Conner has fine-tuned his training regimen through the years to ensure his runners are tapered and prepared for the big meets — regionals and nationals.

“It takes some experience,” he said. “You can’t just go to the NCAA meet for the first time and think you’re going to do something. It takes getting there a few times to digest it as a coach. The athletes don’t have that luxury. They have a four- (or five-) year window. It takes some input from the coach to make sure they’re prepared mentally and physically. We’ve finally gotten to that point, where we are ready to go and pointing for that meet from Day One.”

A year ago, the Pilots finished behind only national champion Northern Arizona and Brigham Young at the NCAA meet in Madison, Wisconsin. Pac-12 schools Colorado, Stanford and Washington trailed at Nos. 4, 5 and 6.

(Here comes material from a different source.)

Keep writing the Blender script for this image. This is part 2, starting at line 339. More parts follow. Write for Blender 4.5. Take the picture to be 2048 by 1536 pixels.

Only Roudolff-Levisse and senior Caleb Webb — the No. 6 runner a year ago — return for this season, though Conner has a stable of young runners with potential waiting for an opportunity. One is sophomore Riley Osen, who finished eighth in the steeplechase at the NCAA championships last spring with a best of 8:41.24.

“Emmanuel will be better (this season),” Conner said. “He has increased his training volume and his intensity. He finished 11th (at nationals) as a sophomore, but had a little bit of an injury to deal with last year. I think he’s a top-10 guy. His confidence level will be up, and the Terre Haute course suits him.

“We have a lot of hungry guys who have been working very hard. We’re optimistic. We don’t want to toot the horn yet, but you build confidence through practice. I think we’ll be ready to go.”

Conner, 55, figures to go well beyond 30 years at the UP cross country/track helm.

“Originally, I wanted to be the longest employee in university history,” he said with a smile. “I believe the record is 52 years. At one point, I thought I’d live forever since I’m a vegan. Now I’m sure I won’t. “But I’ll work 10 more years at minimum. I’d like to keep going as long as possible.”

Conner admits he has done what he wasn’t sure was possible when he took over the Pilot reins nearly three decades ago.

“When I got here, my goal was to get a team to nationals,” he said. “In ’93, we won the regionals. We had five seniors and I thought, ‘We may never do this again.’

“But you just keep working hard and hustling and recruiting, and we’ve made it again and again and again. We had a streak of making it 10 years in a row. It’s not easy to do that. We’ve averaged a top-three finish the last 15 years at regionals. If you’re top three in the West, you’re going to nationals.

“Sometimes you take it for granted, but we’re really proud of what we’ve done.”